I used ordinary cotton calico, the kind sold for quilting. I have some doubts that Mod Podge would work terrifically well to glue anything very heavy or thick. I cut pieces to wrap around two binder clips and cover a promotional magnet, brushed Podge on the surface of the item, pressed the fabric onto it (this required trimming to fit in all cases, more so for the binder clips), and brushed more Podge onto the surface of the fabric.

mod podge projects mod podge projects, alternate view

As you can see, it worked beautifully, with the caveat that the color of the base shows through the fabric a bit. On the other hand, the glue made the fabric sparkle a bit, which was an unexpected bonus.

If you are disappointed in the post so far, never fear, there’s more.
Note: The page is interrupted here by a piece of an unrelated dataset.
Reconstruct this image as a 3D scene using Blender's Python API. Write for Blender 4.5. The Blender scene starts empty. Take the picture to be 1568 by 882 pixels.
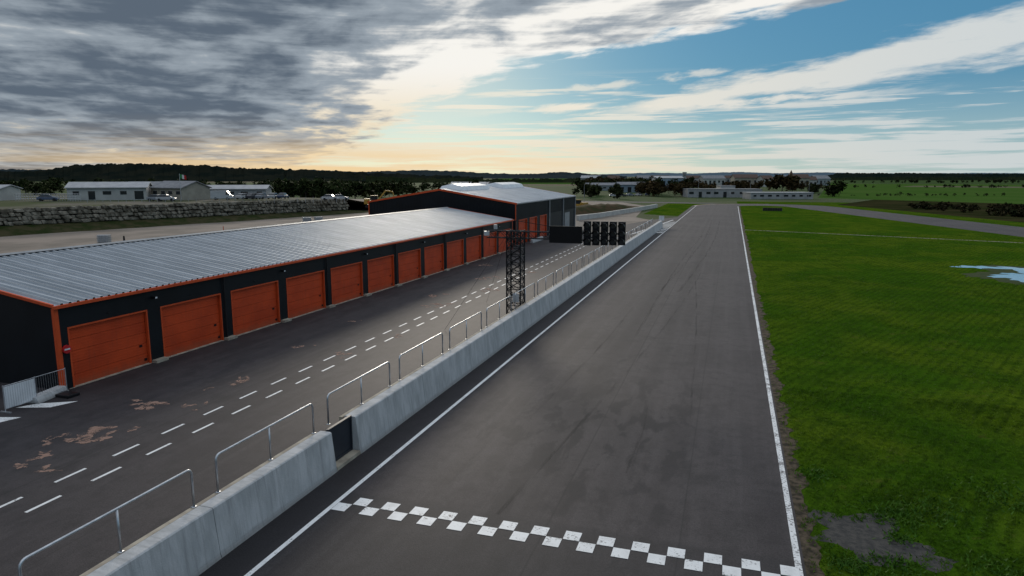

Recently a video was going around about flexagons. It made me think of the old fortune tellers we made in grade school (I’ve also heard them called cootie catchers) and I decided to make one. I was ambitious and cut out pieces for a dodecahexaflexagon (twelve faces, each a hexagon, two of which show at any given time), but came to my senses and made a trihexaflexagon first. I cut six equilateral triangles of each of three decorative papers, two inches on a side, and a bunch of half inch squares of plain paper for the hinges. I glued them together using rubber cement, following the instructions on the Flexagon Portal, with only a front side on one end. After folding the whole thing up I glued the back on.

face 1 face 2

Changing from the second face to the third…

from 2 to 3 face 3

And back to the first…

from 3 to 1

Even more recently I discovered an old flexagon I made in middle school (I think). I’m not sure whether it officially counts as a flexagon, but it has more than two faces. In fact, it has four, and each consists of six squares in a two by three rectangle. With Thanksgiving I did not have time to explore it for this post, but it will appear at some point in the future!